OBJECTIVE: Identify the lines that contain the word "DBROWN" and copy each one.

DATASET CONTENT:
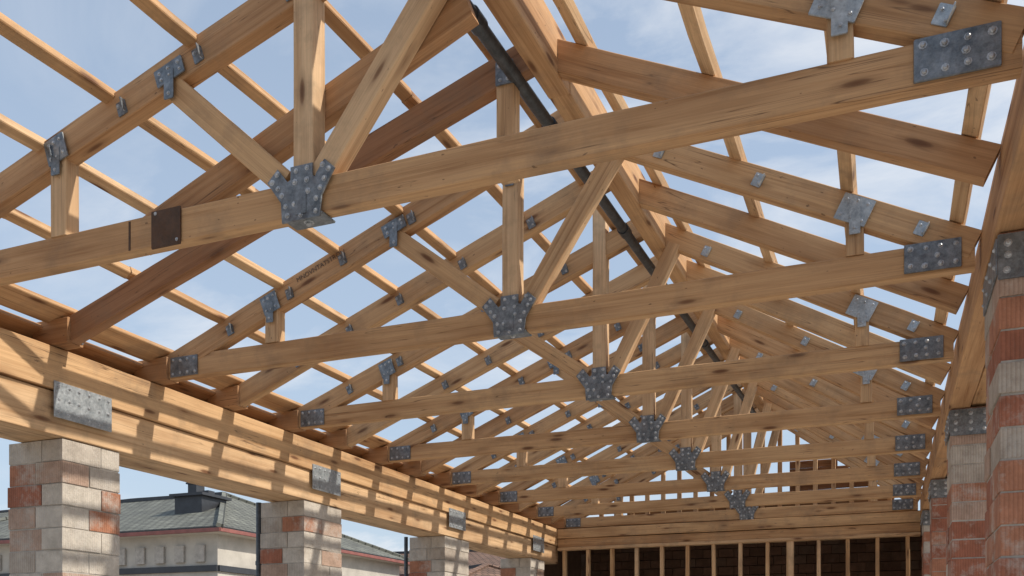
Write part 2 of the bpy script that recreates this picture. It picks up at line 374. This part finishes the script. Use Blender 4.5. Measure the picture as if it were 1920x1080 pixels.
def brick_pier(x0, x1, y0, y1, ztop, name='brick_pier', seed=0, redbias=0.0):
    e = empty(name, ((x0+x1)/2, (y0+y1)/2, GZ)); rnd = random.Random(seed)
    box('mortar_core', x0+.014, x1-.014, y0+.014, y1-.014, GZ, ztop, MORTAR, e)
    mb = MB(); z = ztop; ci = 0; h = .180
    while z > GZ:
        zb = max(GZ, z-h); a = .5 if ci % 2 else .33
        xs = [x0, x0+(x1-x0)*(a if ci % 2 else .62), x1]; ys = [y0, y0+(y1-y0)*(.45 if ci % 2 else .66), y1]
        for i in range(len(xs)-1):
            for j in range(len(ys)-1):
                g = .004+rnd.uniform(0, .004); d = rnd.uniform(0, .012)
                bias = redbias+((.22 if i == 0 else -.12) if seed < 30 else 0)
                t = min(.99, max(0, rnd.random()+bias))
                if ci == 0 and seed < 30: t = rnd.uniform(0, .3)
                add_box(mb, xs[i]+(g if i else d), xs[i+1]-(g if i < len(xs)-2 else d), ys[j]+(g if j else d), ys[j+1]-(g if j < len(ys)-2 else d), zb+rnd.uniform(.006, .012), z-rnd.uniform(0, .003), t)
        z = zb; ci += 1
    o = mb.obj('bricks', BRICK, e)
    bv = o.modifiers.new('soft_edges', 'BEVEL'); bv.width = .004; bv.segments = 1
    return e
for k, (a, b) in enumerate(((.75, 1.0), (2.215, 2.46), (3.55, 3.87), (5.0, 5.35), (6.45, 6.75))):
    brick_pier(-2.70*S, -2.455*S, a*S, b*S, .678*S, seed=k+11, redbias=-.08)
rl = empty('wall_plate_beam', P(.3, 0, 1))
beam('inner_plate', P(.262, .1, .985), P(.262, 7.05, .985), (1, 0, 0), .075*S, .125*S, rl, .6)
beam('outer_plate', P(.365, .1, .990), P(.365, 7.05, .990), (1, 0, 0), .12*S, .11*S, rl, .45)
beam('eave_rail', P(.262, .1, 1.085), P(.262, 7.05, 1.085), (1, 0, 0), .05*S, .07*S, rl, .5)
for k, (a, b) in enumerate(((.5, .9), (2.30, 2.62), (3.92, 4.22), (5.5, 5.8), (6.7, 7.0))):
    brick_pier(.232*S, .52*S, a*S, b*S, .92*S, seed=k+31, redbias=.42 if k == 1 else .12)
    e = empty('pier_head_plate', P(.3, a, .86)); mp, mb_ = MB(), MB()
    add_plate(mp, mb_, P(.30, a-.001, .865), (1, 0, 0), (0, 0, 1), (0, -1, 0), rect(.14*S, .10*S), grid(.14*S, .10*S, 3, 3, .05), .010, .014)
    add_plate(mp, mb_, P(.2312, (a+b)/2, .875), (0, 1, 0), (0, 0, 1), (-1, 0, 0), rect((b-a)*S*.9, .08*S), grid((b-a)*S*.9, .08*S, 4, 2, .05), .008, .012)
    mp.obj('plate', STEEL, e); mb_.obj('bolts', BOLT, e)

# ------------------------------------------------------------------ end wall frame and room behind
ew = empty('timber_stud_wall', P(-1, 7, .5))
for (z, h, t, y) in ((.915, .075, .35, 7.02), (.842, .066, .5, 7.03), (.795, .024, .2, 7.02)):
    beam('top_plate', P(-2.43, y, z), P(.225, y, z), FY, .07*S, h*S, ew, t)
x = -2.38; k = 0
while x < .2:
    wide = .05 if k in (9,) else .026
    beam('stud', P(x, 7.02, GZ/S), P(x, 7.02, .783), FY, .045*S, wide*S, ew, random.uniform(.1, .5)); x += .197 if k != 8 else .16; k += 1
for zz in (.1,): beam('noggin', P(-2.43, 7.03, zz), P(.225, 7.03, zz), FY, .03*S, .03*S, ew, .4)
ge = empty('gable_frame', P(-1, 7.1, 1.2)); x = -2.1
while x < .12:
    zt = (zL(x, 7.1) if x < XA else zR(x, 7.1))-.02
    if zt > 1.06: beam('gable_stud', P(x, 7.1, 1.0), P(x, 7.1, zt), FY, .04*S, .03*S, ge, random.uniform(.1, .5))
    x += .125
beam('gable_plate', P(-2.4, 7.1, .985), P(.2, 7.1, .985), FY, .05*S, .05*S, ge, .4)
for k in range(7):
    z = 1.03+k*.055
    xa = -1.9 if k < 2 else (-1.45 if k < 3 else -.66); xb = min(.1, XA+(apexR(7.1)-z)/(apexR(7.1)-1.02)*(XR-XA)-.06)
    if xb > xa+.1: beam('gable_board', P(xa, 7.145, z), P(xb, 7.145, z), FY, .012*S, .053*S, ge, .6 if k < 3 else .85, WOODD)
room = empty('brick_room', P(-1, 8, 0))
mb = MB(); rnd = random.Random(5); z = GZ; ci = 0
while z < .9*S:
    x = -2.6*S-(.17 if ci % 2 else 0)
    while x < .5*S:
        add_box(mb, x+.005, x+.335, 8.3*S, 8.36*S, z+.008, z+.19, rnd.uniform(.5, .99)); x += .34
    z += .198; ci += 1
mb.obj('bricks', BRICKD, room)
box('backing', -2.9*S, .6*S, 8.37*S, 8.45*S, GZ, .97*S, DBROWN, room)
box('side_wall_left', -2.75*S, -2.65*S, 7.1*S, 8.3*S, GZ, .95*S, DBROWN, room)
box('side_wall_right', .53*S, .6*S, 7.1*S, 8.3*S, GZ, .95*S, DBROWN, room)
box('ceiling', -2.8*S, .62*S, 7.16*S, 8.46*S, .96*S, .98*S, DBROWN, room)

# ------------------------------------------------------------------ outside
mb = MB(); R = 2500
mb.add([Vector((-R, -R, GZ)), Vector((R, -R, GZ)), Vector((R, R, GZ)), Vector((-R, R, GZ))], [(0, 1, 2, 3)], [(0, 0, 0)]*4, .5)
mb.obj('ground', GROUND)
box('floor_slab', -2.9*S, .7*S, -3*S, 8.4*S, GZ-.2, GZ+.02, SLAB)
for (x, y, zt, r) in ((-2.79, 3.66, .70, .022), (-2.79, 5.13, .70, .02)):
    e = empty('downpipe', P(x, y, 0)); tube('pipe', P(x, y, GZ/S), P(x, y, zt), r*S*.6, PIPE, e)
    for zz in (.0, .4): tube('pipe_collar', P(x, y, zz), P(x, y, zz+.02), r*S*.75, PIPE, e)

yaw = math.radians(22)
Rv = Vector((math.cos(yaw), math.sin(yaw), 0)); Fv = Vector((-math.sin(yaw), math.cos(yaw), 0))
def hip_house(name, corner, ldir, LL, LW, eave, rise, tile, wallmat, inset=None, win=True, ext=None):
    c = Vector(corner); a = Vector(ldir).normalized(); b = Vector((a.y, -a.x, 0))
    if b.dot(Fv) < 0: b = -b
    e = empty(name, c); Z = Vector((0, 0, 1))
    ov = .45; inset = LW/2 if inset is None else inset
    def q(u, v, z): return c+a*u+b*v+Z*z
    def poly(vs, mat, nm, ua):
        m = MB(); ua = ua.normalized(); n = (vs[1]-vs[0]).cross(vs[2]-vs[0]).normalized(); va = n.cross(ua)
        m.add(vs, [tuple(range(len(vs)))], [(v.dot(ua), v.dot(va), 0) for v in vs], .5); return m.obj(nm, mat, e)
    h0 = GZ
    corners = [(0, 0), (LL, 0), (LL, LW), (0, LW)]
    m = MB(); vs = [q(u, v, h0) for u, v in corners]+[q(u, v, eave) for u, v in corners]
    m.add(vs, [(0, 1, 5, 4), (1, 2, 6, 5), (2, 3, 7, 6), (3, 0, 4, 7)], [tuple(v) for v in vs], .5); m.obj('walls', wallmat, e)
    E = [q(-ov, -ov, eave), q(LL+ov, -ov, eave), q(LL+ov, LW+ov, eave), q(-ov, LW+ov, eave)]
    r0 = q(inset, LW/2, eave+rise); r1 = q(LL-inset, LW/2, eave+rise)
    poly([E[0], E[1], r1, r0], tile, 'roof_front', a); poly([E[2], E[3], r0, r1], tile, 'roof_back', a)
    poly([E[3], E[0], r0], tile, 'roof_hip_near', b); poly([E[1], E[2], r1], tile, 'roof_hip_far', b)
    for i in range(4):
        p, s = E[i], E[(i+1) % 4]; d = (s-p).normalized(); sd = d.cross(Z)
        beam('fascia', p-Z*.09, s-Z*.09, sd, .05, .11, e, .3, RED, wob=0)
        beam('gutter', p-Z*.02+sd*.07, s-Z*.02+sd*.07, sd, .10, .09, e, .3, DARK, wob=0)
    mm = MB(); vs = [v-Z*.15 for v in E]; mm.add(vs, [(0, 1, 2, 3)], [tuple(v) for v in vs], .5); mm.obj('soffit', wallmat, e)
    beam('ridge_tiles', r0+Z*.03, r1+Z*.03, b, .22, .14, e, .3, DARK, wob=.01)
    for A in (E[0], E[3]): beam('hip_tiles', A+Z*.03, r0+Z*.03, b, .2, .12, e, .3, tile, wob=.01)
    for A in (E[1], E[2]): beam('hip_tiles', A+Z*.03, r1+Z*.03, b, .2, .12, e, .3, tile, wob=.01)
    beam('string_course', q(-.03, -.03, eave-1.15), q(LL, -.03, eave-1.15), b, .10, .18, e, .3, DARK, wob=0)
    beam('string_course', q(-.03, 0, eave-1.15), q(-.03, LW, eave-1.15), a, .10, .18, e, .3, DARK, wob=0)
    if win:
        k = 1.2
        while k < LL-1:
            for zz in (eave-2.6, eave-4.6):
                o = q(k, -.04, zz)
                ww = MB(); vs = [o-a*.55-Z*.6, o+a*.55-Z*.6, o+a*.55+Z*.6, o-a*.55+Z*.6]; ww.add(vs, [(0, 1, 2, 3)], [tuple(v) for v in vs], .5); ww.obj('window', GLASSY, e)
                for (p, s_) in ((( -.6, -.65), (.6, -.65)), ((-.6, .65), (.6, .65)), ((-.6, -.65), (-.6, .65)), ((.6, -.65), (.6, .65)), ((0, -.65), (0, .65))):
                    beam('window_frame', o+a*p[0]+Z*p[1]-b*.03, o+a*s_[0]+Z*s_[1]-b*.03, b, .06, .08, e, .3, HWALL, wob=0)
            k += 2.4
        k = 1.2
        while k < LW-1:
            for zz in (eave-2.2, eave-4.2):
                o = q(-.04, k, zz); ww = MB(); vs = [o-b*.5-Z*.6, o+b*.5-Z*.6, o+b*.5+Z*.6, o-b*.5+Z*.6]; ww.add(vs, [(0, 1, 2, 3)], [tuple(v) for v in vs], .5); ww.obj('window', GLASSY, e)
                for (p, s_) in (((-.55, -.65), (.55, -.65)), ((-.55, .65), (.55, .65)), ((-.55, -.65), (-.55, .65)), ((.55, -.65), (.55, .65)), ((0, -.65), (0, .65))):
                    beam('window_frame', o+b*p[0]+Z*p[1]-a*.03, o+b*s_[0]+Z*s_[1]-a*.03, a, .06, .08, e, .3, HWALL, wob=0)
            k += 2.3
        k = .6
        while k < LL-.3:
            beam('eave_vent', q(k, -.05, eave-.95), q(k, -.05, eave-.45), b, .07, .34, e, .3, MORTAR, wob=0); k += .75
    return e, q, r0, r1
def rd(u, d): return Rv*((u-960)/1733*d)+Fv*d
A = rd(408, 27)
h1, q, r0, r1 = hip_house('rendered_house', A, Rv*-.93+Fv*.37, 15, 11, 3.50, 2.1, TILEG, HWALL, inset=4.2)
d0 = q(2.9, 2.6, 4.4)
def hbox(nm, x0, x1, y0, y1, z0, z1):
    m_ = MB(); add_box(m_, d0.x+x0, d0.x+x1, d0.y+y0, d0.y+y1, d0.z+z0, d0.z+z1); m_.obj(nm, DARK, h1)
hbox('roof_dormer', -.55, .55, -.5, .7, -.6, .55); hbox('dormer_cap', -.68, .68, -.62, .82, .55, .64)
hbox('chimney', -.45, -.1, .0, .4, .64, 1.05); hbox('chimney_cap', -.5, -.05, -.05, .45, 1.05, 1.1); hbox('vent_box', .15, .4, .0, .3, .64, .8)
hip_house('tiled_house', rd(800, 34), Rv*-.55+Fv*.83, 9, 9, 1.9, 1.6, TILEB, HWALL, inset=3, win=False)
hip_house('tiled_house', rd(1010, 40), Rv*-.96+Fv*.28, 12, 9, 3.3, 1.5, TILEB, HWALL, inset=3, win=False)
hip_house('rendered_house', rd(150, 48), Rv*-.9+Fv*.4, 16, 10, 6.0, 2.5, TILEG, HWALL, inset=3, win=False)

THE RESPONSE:
box('backing', -2.9*S, .6*S, 8.37*S, 8.45*S, GZ, .97*S, DBROWN, room)
box('side_wall_left', -2.75*S, -2.65*S, 7.1*S, 8.3*S, GZ, .95*S, DBROWN, room)
box('side_wall_right', .53*S, .6*S, 7.1*S, 8.3*S, GZ, .95*S, DBROWN, room)
box('ceiling', -2.8*S, .62*S, 7.16*S, 8.46*S, .96*S, .98*S, DBROWN, room)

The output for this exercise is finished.